| Summary: | $q$-charges describe the possible actions of a generalized symmetry on $q$-dimensional operators. In Part I of this series of papers, we describe $q$-charges for invertible symmetries; while the discussion of $q$-charges for non-invertible symmetries is the topic of Part II. We argue that $q$-charges of a standard global symmetry, also known as a 0-form symmetry, correspond to the so-called $(q+1)$-representations of the 0-form symmetry group, which are natural higher-categorical generalizations of the standard notion of representations of a group. This generalizes already our understanding of possible charges under a 0-form symmetry! Just like local operators form representations of the 0-form symmetry group, higher-dimensional extended operators form higher-representations. This statement has a straightforward generalization to other invertible symmetries: $q$-charges of higher-form and higher-group symmetries are $(q+1)$-representations of the corresponding higher-groups.

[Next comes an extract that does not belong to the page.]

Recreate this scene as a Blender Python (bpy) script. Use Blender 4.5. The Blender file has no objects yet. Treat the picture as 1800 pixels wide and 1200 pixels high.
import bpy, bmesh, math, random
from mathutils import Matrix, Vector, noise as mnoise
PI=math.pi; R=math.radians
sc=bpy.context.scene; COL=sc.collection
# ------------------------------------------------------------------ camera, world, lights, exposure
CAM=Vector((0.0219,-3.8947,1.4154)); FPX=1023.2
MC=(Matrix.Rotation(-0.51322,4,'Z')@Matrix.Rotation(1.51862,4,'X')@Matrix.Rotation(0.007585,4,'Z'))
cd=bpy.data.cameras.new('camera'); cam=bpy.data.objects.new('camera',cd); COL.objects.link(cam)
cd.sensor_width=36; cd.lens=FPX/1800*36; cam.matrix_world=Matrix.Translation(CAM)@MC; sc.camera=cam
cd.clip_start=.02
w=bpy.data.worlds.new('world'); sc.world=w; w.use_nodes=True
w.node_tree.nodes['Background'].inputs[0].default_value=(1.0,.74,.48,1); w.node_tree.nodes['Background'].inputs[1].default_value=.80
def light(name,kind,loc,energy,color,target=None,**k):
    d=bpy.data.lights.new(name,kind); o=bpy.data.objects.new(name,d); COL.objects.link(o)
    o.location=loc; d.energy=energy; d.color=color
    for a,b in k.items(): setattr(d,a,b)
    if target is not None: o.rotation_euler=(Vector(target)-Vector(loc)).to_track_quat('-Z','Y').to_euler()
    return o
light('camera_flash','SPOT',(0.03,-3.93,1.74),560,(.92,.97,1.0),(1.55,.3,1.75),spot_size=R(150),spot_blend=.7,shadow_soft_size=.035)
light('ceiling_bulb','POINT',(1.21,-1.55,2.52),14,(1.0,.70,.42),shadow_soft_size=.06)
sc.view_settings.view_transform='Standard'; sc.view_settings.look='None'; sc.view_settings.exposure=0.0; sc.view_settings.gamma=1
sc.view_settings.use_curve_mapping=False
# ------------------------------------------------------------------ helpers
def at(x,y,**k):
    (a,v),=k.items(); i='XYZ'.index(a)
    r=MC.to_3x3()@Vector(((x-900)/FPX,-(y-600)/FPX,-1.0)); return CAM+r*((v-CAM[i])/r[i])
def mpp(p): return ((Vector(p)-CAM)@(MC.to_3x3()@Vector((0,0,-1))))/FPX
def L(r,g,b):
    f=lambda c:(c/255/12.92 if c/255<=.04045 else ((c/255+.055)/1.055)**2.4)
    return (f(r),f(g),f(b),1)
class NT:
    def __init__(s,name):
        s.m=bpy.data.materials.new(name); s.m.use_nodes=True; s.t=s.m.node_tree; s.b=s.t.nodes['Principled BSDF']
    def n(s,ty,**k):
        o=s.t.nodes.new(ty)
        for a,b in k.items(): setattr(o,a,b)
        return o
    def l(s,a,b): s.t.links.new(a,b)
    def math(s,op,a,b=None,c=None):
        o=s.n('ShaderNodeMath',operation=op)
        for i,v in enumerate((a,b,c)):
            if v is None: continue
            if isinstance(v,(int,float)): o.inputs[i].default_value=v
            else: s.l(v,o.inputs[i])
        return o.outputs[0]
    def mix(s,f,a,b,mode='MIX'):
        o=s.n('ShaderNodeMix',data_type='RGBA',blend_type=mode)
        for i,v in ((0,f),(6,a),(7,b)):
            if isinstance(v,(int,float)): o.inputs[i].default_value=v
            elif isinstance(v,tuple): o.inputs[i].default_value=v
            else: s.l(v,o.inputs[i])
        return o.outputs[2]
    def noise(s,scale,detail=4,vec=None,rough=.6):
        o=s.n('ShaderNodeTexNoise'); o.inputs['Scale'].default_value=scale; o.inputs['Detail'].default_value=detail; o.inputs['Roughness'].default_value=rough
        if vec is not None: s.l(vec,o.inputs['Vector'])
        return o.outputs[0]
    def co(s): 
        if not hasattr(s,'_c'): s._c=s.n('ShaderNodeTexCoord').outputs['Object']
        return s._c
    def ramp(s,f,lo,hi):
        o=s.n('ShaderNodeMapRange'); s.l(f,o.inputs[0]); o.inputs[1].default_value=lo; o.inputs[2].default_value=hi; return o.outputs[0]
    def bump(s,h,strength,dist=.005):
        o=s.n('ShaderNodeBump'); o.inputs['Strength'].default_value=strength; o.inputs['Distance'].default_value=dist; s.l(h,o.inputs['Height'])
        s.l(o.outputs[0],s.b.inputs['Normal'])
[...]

There is a natural extension to higher-charges of non-genuine operators (i.e. operators that are attached to higher-dimensional operators), which will be shown to be intertwiners of higher-representations. This brings into play the higher-categorical structure of higher-representations. We also discuss higher-charges of twisted sector operators (i.e. operators that appear at the boundary of topological operators of one dimension higher), including operators that appear at the boundary of condensation defects.
|
|---|